Ryan Flynn, president and CEO of the New Mexico Oil & Gas Association, told committee members a study of the economic consequences of a federal leasing ban found that $1.5 billion of revenue could be at stake.
“Why would a one-year moratorium or a multiple-year moratorium impact us in New Mexico?” he asked. “Well, the shale play that New Mexico has benefited from over the last couple of years has highly productive wells. But those wells rapidly decline over the first three years. So, in order to offset that decline in production associated with shale wells, we need to be consistently bringing new production online in order to sustain the pace of that production.”
Flynn said more than 54 percent of the total oil and gas revenue the state receives comes from revenue generated by federal lands.
Concerns about the financial impact on state coffers — the oil and gas industry contributes as much as $3 billion a year to the state budget — come as Sen. Antoinette Sedillo Lopez, D-Albuquerque, pushes for the third time a bill that would ban the issuance of new fracking permits for four years. The bill seeks research on the environmental impacts of fracking, among other areas of study. Robert McEntyre, a spokesman for the Oil & Gas Association, said Sedillo Lopez’s bill is “parading as a fact-finding mission” but is “really geared toward a political objective.”
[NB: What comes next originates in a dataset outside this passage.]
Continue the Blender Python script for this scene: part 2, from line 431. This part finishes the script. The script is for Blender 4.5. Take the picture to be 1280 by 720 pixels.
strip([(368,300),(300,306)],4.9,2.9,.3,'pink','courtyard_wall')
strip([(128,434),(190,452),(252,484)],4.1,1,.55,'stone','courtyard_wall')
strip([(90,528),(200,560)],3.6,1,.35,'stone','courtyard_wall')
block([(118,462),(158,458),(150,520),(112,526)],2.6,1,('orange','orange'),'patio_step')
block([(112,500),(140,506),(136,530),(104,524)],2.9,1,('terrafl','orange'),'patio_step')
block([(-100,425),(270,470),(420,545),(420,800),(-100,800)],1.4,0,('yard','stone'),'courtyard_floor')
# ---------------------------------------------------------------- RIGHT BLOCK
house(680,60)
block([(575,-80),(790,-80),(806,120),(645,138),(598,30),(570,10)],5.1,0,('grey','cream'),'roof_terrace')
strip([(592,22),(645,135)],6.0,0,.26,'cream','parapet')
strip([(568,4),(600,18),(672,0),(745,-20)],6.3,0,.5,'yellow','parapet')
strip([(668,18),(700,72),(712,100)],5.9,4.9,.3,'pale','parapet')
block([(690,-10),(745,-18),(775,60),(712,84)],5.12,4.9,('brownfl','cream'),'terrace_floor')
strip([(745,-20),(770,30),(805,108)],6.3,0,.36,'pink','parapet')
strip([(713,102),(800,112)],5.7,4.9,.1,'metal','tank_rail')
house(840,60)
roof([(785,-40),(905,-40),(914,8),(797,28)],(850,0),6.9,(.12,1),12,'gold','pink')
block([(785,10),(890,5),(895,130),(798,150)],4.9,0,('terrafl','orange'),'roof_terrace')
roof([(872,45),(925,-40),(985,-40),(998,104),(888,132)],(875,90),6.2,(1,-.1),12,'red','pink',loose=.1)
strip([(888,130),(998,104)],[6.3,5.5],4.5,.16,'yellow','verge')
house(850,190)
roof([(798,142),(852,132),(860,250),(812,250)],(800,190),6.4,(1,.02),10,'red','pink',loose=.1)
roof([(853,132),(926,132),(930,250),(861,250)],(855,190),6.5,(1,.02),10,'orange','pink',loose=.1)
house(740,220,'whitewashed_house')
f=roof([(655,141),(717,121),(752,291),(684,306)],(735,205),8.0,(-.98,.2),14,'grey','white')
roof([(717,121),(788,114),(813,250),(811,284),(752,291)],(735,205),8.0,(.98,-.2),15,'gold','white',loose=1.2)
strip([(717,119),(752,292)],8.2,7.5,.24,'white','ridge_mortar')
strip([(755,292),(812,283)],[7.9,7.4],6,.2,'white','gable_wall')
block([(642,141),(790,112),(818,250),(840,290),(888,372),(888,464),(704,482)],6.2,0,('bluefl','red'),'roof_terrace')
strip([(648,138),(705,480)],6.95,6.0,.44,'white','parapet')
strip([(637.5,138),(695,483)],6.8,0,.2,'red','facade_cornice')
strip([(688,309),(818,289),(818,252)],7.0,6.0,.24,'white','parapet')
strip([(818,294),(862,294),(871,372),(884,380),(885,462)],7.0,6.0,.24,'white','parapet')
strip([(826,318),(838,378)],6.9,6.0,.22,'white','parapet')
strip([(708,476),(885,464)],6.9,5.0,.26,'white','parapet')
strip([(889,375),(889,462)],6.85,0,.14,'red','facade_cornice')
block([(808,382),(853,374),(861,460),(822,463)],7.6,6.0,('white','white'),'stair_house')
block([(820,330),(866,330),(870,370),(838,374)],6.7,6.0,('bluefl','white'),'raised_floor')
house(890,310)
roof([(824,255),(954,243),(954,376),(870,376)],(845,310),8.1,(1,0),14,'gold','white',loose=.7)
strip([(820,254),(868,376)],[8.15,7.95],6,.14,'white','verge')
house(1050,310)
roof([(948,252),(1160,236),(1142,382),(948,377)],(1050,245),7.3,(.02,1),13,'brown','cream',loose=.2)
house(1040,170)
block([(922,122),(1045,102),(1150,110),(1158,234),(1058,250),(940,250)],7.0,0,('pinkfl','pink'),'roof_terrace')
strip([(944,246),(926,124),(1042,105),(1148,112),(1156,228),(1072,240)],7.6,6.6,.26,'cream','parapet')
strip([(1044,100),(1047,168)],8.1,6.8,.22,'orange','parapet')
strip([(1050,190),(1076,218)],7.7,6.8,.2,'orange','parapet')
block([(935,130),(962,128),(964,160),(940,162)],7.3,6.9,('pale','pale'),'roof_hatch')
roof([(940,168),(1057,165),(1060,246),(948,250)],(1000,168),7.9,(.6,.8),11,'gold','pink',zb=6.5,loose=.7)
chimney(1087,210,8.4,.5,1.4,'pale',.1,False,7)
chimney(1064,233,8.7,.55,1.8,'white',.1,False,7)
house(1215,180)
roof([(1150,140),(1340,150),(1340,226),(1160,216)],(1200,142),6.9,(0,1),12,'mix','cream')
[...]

Flynn said a Department of the Interior order mandating a 60-day moratorium on approvals of new drilling permits and other regulatory documents is of greater concern, at least in the short term. He said it will have “the most significant immediate impact on existing operations in New Mexico.”
“There are numerous companies in New Mexico who either had permits that were issued and then revoked in the last week or who had permits that were issued and drilled wells, and then they’re unable to actually connect those wells to pipelines so that they can transport the oil or capture the gas,” he said. “There’s a lot of routine authorizations that are the bread and butter of the Bureau of Land Management that have now essentially ground to a halt.”